Mubarak

At the forefront of the coverage of events in Egypt last week was this fact: the departure of Hosni Mubarak meant the loss of our most famous squash-playing head of state.

A keen squash player, he got on court almost every day at the Air Force base, across the street from his presidential palace. (He wouldn’t just stroll out and wait at the light to cross, though—there was a tunnel connecting the two complexes.) He was a pretty good player. Last Friday, as we watched the news from Tahrir Square, Khaled Sobhy told me some Mubarak stories. A a top-ranked Egyptian in the late 1970s and early 1980s, Sobhy was one of the many national team members called in to spar with the president.

Mubarak sometimes came to the pro tournaments at the pyramids, driving across the desert to Giza in a motorcade that left a trailing cloud of dust.

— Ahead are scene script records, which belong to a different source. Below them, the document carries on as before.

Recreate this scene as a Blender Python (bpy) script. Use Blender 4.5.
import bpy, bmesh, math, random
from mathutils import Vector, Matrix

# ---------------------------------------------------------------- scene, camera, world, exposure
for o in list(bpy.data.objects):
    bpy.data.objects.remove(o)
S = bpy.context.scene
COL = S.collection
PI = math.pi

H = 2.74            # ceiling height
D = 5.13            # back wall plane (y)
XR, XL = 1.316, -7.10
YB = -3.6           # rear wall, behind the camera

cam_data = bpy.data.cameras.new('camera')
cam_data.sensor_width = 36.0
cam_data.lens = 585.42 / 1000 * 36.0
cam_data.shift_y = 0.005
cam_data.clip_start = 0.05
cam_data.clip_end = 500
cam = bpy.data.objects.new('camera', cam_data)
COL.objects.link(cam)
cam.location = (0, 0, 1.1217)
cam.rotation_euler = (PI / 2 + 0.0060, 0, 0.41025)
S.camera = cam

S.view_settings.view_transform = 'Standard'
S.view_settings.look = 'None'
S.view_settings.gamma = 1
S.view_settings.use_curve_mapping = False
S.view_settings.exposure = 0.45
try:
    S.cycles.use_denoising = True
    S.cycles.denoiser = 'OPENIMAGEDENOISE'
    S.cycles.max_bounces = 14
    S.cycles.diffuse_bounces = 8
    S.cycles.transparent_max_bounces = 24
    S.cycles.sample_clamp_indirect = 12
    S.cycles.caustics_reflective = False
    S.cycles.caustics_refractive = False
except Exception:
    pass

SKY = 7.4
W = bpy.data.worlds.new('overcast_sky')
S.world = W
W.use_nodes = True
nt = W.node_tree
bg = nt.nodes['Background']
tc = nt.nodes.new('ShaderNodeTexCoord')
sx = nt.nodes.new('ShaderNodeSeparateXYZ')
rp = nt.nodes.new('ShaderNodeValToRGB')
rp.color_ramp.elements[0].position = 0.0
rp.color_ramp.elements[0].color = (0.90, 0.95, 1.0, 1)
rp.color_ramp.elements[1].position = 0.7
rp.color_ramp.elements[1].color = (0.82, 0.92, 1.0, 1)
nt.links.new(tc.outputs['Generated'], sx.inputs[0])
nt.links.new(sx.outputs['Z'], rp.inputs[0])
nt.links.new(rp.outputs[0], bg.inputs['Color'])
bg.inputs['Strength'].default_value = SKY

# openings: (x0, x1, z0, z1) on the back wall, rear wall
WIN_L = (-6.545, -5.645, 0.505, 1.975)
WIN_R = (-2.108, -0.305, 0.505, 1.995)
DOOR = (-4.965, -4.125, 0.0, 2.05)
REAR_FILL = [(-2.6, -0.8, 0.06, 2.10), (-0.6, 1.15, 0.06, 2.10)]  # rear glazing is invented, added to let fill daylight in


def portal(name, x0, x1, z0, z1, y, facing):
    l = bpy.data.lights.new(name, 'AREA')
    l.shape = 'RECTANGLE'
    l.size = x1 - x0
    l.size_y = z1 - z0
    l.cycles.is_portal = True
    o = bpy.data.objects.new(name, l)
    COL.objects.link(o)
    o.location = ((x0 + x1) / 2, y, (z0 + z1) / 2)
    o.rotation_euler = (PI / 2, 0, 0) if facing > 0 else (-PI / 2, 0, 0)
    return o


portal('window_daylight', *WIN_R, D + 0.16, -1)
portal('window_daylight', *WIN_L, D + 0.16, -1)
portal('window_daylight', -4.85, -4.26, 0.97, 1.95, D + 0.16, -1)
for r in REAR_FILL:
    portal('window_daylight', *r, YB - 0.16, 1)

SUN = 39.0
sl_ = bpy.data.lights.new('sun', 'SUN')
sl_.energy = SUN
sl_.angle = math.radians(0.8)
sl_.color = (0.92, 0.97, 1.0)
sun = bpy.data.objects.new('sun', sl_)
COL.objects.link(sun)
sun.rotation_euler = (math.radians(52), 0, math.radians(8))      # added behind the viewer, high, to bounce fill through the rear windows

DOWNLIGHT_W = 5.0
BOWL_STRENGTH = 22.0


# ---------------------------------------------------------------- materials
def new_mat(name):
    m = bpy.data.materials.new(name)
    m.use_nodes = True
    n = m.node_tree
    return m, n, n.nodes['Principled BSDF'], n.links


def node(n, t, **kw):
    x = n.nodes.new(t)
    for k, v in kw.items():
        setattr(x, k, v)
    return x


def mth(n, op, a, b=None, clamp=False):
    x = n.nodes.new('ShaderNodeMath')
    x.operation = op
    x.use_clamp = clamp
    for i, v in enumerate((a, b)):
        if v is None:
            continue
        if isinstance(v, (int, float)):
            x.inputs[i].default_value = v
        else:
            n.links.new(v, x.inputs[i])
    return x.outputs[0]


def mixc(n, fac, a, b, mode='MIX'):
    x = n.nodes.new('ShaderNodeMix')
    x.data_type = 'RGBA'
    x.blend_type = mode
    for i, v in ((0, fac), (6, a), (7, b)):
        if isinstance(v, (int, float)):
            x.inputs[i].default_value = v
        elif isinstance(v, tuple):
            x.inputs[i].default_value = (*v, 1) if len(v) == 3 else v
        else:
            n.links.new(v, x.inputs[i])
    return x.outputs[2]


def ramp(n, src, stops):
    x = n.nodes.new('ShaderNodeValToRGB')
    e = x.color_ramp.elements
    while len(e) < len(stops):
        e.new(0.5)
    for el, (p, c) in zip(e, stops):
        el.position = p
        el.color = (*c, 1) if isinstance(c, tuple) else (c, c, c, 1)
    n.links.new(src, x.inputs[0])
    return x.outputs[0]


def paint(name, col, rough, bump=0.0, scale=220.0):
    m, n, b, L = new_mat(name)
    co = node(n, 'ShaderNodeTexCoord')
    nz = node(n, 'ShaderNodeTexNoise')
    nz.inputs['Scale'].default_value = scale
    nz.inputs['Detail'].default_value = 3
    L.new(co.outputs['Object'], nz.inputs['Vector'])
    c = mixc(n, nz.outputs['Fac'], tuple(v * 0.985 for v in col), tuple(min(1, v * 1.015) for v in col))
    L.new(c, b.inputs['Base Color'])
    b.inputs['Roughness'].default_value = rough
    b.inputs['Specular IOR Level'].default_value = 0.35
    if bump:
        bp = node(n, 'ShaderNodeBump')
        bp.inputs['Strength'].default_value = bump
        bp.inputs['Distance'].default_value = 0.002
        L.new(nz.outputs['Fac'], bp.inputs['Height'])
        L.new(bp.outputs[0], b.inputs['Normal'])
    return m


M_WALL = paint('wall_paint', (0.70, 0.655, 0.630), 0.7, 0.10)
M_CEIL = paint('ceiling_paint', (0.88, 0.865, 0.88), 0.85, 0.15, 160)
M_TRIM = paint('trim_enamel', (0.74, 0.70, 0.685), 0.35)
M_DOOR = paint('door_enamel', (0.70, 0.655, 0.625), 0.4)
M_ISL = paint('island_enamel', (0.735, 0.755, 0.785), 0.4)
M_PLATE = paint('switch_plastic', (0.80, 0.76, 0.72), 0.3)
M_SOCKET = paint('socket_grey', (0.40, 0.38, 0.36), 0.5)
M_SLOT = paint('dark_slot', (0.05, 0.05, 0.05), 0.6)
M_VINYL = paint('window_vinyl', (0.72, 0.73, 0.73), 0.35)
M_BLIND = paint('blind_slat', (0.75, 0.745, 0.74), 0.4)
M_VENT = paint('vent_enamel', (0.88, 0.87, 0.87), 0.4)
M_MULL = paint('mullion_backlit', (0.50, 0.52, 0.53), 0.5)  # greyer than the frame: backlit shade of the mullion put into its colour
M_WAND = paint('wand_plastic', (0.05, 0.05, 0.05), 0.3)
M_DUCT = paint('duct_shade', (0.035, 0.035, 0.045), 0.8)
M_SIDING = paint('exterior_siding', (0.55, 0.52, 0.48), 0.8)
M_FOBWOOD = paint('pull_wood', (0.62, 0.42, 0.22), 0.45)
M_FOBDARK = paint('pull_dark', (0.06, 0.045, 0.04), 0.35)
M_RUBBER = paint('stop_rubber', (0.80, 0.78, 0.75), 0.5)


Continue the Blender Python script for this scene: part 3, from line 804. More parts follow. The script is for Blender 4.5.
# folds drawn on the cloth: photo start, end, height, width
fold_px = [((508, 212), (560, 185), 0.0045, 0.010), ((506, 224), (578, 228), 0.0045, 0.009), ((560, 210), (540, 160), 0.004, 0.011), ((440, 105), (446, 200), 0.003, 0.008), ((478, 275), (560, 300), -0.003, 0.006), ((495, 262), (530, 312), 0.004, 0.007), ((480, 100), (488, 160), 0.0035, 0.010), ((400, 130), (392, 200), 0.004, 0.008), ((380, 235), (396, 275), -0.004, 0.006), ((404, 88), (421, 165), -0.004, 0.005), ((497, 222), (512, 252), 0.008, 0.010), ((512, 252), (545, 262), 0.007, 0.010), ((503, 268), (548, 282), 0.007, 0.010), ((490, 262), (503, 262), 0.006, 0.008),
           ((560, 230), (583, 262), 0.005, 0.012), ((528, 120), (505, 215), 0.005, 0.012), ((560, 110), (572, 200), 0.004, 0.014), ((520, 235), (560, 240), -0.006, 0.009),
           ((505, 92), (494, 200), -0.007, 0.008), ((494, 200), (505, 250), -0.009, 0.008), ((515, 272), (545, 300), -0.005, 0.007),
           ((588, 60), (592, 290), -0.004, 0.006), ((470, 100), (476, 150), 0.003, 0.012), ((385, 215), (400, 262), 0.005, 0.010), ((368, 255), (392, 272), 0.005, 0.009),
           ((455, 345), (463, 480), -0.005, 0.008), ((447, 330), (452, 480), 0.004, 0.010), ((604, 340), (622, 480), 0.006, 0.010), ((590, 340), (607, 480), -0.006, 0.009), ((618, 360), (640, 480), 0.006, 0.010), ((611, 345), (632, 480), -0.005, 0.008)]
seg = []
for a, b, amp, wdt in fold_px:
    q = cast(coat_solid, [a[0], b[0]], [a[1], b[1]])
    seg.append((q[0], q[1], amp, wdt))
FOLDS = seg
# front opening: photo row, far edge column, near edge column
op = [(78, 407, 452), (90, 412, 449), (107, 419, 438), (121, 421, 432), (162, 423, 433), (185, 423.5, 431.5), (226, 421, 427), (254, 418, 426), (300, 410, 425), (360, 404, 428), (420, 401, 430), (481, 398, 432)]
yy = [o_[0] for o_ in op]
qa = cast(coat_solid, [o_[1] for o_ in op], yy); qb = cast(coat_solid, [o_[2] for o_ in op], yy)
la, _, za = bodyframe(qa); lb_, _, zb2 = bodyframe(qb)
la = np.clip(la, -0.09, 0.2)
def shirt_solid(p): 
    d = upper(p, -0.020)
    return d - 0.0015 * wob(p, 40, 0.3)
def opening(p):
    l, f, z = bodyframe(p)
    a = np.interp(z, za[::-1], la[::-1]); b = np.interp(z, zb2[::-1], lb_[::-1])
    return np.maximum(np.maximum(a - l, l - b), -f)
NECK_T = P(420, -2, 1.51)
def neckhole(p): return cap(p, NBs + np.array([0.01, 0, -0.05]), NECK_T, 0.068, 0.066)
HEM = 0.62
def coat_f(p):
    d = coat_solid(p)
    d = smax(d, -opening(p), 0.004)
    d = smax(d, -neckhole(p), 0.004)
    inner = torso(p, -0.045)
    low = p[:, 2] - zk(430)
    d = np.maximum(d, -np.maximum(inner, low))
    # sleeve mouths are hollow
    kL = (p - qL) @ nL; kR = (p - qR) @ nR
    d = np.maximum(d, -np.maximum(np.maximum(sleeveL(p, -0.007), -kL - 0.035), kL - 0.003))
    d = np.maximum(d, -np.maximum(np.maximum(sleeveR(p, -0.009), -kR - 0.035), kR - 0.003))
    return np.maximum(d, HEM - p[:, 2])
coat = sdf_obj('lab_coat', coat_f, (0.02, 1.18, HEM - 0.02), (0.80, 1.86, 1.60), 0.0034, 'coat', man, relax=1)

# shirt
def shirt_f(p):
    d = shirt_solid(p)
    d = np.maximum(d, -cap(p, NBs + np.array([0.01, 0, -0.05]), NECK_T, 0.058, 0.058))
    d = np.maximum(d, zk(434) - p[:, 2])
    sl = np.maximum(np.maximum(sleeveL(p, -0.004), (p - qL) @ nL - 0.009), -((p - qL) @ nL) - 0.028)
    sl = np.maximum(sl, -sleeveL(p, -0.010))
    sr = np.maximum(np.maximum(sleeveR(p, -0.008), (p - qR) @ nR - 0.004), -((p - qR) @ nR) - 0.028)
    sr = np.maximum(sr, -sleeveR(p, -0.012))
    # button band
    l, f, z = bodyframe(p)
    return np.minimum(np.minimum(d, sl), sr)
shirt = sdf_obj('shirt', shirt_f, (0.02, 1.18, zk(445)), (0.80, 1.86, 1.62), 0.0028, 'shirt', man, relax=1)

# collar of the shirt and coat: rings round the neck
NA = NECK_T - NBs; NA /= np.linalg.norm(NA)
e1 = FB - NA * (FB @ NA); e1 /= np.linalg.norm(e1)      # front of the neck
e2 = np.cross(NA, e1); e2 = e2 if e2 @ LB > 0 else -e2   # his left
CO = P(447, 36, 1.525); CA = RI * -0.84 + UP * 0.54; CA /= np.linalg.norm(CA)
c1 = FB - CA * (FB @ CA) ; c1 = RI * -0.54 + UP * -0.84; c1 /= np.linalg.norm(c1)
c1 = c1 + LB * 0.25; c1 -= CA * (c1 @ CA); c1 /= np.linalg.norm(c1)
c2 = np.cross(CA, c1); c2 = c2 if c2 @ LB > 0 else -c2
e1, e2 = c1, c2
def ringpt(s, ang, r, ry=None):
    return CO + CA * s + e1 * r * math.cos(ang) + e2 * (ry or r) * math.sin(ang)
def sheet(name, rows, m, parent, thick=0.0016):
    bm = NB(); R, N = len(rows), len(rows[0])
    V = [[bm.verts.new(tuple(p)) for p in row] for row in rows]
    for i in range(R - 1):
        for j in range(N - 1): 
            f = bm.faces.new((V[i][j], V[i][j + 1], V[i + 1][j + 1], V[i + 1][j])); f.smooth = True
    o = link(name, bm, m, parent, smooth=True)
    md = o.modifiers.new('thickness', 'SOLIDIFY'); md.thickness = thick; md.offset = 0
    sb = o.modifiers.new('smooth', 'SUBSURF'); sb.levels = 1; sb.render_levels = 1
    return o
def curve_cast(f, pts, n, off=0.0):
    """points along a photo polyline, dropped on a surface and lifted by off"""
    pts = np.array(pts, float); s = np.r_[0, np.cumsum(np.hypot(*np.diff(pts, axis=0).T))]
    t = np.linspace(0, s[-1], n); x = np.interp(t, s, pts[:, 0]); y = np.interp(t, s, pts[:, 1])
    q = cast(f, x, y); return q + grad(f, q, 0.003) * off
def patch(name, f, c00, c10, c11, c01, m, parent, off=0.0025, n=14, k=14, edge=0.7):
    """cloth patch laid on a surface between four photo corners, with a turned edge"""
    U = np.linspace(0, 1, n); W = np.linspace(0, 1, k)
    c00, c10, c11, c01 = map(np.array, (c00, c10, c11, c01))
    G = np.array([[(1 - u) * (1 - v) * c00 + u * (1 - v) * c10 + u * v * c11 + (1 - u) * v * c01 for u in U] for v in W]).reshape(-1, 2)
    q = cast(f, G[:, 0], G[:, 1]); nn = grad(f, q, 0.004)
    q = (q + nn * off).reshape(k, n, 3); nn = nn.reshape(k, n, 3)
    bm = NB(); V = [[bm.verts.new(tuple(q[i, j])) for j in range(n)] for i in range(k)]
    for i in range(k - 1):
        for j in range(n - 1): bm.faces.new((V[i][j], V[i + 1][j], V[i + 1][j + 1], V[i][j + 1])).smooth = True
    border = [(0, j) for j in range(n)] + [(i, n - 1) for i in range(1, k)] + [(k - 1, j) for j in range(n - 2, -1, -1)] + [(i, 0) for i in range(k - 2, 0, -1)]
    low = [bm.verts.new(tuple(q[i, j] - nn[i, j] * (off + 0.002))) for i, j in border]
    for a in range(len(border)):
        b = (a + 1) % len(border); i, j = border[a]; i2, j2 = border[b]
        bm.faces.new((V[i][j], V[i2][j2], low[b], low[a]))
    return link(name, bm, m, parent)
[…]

A joke that went around Cairo the last year or two went like this: Mubarak calls up the sheikh of Al-Azhar, the highest Sunni Muslim cleric in Egypt, to ask if there are squash courts in heaven. The sheikh asks for a couple of days to consult the Almighty. Two days later, he calls Mubarak back. “There’s good news and bad news,” he says.

“Give me the good news,”  Mubarak barks.

“Well,” says the sheikh, “there are lots of squash courts in heaven.”

“And the bad news?” asks the president.

“You’ve a match scheduled there in two weeks.”

This morning Mubarak’s squash game came up on Philadelphia radio. Arlen Specter called into 610WIP to talk with Angelo Cataldi about the Phillies (if as Henry James wrote, the two most beautiful words in the Engligh language were “summer afternoon,” the most precious words annually might be “pitchers and catchers report”—which they did today).

After the usual chit-chat about the Phil’s rotation, Cataldi asked the former senator about Mubarak, and Specter said a couple of amazing things. He mentioned that they first met in 1982 in Washington and that Specter said, “I hear you play squash, let’s have a game “and Mubarak told him, “yes, and if I beat you, you give me an extra $100 million.”

Turns out they didn’t get around to playing that time. In fact Specter said that he actually never got to play squash with Mubarak, that he’d call him when he was in Egypt but it never happened. We know Dick Rumsfeld played squash with Mubarak (and boasted, incorrectly, about beating him) but never Specter. The reason why Mubarak avoided the match, Specter speculated this morning, was that he was Jewish.

(For the squash joke, see:http://www.independent.co.uk/news/world/middle-east/egyptians-prepare-for-lif…“> http://www.independent.co.uk/news/world/middle-east/egyptians-prepare-for-lif…)

(For the Rumsfeld story, see: http://www.nytimes.com/2006/09/24/washington/24rumsfeld.html)  

 

 

One thought on “Mubarak”

  1. Mubarak is 82 years old. He looks to be in pretty good shape,so he could probably still play. However there was a report that he is in a coma this morning on the news, so he may have some serious illness.